Do I trust Google to be a good steward of an open source OS and work with the community, rather than running a mostly "source available" project? Probably not. Do I have concerns about the effects on open drivers? Definitely.

But it's still a really cool effort, and a company like Google is one of the few players with the resources to actually make a new OS happen.



> But it is my understanding that this is already the reality on mobile devices - most of them are based on a private kernel tree with a whole bunch of closed source drivers added.

On mobile devices, the proprietary drivers are in user space. The kernel can be recompiled (because providers are forced to provide the source for their modified kernel), with necessary patches, which helps create alternative ROMs. This probably won't be a possibility anymore with a kernel for which you don't need to provide the source code. The drivers will probably be back in the kernel and you won't be able to patch the kernel to make it work on unsupported, newer / alternative user space.


> On mobile devices, the proprietary drivers are in user space.

So, the situation would stay the same regarding that.

> The drivers will probably be back in the kernel

Manufacturers putting drivers back into the kernel would be a step back for them since it would be more work than just using them in user space given there is a stable driver API.

> and you won't be able to patch the kernel to make it work on unsupported, newer / alternative user space

I think people forget that Fuchsia is more than the kernel. It comprises more things than Linux. Being based on a microkernel design, the kernel part represent just a small surface of the whole 'system interface'. All the rest is in the user space. The Android (platform) part of the system will be layered on top of this 'system interface', and will not define all the user space per se alone. This 'system interface' is well defined and documented [0] and, similarly to the Android (platform), they also have a CTS that tries to ensure that [1]. For example, the software layer implementing the product representing the Nest Hub is outside the Fuchsia platform, as will be with the Android (platform). So, a manufacturer implementing a particular feature inside the kernel, or in other component like drivers, will still result in its device having a 'system interface' at least compatible with the oficial Fuchsia one; if it's not, but offers something more, we all would be in the same situation where the provider bundles that features in closed blobs anyway.

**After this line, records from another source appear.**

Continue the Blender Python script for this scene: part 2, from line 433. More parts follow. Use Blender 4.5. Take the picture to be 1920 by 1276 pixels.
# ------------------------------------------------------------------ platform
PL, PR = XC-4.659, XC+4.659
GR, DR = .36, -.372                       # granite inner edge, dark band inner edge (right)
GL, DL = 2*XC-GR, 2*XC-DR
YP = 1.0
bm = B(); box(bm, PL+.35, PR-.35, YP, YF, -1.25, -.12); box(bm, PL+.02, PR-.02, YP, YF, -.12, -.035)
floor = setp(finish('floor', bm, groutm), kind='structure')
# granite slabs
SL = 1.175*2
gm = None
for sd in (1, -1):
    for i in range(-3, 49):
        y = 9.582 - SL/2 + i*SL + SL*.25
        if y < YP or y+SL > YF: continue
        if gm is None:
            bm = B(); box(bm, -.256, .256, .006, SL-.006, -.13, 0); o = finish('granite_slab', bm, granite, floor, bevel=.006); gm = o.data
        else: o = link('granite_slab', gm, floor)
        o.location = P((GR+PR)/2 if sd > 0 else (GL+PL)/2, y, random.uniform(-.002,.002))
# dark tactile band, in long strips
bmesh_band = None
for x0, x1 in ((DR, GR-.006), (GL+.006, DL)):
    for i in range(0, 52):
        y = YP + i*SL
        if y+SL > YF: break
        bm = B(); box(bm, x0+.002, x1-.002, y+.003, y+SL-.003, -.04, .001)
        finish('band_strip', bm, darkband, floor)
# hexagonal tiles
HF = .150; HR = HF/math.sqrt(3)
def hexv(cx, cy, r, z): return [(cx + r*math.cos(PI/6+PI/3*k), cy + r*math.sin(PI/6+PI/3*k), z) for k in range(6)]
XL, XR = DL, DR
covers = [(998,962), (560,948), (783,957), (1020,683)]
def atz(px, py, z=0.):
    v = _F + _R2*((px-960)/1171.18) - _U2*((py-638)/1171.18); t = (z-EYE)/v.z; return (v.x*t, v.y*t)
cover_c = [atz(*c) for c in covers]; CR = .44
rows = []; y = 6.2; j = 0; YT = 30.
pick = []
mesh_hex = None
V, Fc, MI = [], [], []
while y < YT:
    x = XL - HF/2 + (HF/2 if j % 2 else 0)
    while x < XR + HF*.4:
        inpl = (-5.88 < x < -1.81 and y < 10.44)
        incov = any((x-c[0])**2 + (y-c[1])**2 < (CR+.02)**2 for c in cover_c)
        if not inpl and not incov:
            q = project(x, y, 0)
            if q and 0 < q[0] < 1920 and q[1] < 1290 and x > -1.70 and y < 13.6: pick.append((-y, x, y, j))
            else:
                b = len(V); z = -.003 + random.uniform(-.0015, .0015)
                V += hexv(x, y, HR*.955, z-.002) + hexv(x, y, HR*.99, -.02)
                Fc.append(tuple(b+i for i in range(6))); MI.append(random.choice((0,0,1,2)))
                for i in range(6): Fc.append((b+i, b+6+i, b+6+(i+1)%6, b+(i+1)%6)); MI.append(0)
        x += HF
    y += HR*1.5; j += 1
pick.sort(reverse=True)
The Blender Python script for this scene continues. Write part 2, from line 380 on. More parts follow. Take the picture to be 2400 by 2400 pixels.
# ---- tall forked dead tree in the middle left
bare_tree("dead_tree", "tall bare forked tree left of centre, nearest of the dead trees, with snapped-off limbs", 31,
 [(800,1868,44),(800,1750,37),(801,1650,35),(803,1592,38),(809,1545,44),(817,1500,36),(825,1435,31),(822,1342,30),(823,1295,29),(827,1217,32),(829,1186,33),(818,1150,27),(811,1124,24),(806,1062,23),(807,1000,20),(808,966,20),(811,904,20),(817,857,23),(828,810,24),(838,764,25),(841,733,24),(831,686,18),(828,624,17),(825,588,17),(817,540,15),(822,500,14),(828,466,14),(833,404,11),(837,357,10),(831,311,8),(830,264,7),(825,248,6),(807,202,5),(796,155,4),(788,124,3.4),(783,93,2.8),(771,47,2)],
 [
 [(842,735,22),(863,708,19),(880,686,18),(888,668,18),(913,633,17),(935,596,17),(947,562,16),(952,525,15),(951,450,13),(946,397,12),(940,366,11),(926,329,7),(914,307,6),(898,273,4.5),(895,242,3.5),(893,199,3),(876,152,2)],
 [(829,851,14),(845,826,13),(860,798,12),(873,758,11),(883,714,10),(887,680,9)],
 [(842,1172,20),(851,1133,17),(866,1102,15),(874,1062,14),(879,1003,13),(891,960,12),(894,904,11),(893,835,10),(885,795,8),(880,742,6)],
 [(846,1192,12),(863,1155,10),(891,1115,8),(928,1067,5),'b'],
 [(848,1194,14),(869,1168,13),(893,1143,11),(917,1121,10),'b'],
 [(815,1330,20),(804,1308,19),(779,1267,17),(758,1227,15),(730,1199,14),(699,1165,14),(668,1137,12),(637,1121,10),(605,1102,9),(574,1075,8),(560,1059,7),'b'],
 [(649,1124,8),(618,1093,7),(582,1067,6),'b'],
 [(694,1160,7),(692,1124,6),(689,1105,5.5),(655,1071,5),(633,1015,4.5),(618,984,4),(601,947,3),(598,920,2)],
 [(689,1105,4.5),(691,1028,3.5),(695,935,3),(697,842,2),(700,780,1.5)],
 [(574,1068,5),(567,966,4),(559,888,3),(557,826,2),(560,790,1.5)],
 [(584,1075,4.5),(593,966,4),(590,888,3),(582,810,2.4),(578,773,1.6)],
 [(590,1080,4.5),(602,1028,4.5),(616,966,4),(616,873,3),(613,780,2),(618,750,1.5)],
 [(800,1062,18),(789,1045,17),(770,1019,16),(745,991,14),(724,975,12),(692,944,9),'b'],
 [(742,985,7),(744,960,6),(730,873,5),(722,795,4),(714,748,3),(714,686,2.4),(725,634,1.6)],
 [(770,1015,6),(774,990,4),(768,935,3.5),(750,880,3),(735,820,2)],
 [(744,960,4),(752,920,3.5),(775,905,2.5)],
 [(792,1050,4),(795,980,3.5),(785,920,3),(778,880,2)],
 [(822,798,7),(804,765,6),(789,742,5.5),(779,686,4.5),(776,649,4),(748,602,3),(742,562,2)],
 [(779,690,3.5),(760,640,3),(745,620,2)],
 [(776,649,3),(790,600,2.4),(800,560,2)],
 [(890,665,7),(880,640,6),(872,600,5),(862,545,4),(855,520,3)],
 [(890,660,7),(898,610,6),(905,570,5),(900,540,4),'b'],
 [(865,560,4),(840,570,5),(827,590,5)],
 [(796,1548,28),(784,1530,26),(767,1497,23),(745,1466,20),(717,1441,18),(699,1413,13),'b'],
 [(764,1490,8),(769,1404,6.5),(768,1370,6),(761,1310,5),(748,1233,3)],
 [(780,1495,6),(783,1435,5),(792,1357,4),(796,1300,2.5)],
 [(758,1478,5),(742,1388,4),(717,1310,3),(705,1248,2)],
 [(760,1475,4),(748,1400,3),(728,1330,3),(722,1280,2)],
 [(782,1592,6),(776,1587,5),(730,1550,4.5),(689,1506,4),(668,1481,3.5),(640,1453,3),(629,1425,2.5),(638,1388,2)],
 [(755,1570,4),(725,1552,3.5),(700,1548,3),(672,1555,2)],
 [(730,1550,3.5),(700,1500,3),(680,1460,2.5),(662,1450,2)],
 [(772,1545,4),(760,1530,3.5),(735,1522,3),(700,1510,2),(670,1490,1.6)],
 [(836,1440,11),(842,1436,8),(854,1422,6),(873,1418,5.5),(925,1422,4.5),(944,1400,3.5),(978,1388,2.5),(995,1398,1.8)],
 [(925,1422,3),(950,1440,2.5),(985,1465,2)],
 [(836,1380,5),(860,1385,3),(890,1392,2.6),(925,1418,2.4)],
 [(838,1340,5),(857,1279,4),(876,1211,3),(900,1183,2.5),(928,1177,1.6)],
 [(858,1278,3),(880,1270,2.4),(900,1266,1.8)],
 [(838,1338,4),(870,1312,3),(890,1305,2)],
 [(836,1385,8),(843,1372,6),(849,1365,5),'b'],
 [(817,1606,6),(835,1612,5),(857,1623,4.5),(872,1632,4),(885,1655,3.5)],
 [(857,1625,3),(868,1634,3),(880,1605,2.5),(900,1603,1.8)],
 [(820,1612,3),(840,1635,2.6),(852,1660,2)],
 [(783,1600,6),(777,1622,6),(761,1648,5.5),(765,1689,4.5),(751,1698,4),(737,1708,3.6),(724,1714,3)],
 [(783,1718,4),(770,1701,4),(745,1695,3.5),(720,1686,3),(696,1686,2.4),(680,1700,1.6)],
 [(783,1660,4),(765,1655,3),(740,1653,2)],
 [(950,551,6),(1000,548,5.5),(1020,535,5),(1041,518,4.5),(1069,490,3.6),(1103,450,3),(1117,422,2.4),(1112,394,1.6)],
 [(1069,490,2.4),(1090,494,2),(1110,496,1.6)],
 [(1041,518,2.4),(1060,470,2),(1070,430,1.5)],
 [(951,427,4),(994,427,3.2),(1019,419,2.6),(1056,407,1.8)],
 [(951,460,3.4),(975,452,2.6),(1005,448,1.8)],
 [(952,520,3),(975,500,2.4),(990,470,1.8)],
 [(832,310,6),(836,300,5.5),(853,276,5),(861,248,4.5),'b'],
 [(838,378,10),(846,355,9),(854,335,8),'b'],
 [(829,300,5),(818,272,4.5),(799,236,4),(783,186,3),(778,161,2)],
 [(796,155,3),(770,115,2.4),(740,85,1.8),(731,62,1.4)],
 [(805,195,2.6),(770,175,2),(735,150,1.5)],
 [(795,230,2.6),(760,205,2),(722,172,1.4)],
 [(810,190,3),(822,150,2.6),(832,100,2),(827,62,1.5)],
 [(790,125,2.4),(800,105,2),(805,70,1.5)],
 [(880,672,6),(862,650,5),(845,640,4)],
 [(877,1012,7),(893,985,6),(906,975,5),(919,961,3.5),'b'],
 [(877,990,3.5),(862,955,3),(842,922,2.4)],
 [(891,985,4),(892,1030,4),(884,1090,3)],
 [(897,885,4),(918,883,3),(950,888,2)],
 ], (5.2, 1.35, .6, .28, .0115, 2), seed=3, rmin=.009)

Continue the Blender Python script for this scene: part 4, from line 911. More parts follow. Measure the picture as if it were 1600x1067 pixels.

I think Fuchsia's decoupled system architecture will make using an alternative user space not a big problem, if not even easier that it is with Android based systems.

[0]: https://fuchsia.dev/fuchsia-src/contribute/governance/rfcs/0... [1]: https://fuchsia.dev/fuchsia-src/contribute/governance/rfcs/0...


The danger I see is that we get the bad mobile environments on other systems like desktop. I am an embedded dev and Fuchsia could be interesting. But it isn't really something I am waiting for. I like OSS much more than I like Google. And the lack of trust is deserved in my opinion.

The advantages seem very theoretical, the lack of tooling will be a problem at first. So there needs to be more compelling reasons to use it.